The authors continue by reminding the reader that Father Romero not only ministered to the poor in his later ministry, but also attempted to spread God’s truth of salvation to those who were responsible for oppressing the poor (1). The following quote of Father Romero’s demonstrates this:


It is very easy to be servants of the Word without disturbing the world: a very spiritualized word, a word without any commitment to history, a word that can sound in any part of the world because it belongs to no part of the world. A word like that creates no problems, starts no problems. What starts conflicts and persecutions, what marks the genuine church, is the Word that, burning like the prophets, proclaims and accuses…this is the hard service of the word. But God’s Spirit goes with the prophet, with the preacher, for he is Christ, who keeps on proclaiming his reign to the people of all times (1).”

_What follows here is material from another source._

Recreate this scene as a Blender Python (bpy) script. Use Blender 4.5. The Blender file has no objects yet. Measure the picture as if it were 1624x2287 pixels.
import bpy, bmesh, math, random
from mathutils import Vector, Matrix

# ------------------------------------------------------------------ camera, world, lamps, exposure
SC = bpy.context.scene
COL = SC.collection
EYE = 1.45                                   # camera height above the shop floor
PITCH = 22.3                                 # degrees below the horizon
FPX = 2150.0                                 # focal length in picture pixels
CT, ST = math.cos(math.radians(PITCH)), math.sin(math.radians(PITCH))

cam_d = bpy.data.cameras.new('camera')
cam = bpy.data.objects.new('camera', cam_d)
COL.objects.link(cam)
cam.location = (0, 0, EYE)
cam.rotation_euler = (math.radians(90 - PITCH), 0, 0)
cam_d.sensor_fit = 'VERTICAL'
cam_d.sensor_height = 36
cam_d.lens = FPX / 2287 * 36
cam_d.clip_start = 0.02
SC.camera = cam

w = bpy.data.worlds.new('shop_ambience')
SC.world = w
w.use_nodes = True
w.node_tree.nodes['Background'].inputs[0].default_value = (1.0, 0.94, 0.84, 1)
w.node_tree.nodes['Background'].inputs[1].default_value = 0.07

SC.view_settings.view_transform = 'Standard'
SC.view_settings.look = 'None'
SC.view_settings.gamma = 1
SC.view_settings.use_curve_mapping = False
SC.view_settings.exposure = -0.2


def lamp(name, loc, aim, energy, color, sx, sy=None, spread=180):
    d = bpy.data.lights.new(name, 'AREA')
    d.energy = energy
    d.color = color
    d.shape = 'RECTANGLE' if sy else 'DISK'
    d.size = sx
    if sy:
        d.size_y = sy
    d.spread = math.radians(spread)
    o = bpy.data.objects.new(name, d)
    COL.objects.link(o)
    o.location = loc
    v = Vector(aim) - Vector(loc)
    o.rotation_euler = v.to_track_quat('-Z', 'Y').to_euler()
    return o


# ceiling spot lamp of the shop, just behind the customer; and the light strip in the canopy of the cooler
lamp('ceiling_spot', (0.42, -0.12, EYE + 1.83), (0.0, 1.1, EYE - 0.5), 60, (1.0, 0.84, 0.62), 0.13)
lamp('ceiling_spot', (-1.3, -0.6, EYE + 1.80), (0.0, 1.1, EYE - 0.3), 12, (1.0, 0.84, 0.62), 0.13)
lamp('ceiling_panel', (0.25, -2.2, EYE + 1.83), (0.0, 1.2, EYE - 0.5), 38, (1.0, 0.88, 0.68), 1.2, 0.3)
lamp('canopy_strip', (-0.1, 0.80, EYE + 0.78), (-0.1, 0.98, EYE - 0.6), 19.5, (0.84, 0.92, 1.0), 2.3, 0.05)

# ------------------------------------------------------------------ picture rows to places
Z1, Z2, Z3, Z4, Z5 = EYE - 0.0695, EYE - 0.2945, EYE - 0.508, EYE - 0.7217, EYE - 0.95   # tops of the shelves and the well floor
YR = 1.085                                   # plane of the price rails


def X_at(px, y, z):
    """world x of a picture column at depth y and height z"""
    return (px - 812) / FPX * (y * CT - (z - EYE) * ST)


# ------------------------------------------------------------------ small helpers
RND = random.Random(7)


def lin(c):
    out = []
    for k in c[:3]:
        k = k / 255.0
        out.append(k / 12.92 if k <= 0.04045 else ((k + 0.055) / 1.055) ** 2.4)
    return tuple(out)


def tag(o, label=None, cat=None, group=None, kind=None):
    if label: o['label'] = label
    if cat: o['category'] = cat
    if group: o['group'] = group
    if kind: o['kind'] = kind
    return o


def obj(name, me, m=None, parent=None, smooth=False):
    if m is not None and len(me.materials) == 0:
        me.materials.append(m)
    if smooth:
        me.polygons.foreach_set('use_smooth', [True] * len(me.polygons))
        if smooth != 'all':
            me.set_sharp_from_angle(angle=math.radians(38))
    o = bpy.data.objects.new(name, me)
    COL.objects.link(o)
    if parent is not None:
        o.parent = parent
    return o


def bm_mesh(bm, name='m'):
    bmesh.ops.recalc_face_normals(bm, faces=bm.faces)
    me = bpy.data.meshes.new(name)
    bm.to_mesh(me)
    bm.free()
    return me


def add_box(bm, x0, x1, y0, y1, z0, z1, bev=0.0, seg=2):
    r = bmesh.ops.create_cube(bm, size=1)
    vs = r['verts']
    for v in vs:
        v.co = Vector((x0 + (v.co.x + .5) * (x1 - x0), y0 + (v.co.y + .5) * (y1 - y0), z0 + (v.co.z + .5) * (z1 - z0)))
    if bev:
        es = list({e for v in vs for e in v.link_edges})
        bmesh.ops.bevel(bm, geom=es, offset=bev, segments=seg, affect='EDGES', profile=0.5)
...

Oscar Romero of El Salvador was nominated for the Nobel Peace Prize in 1979, the same year Mother Teresa of India was awarded the same prize and one month after Karol Wojtyla of Poland became Pope Paul VI. Romero was assassinated in March 1980, the same year Nelson Mandela of South Africa sat in prison serving a life sentence for treason.


The human timeline of justice, peace, and moral leadership is intersected by greatness and sorrow. This mortal timeline moves forward producing new moral leaders, new sorrows, and a mix of peace and violence. It is, afterall, a human timeline: a flash that is over as quickly as it began. We hope for more.

As believers, we can trust that God’s timeline will proceed into eternity with His perfect justice and everlasting peace. We can be assured that our hope is in our righteous and perfect priest. Our hope is in our eternal king, Jesus.


(1) Gushee, David P. and Holtz, Colin. 2018. Moral Leadership For A Divided Age, 225. Brazos Press. Grand Rapids, MI.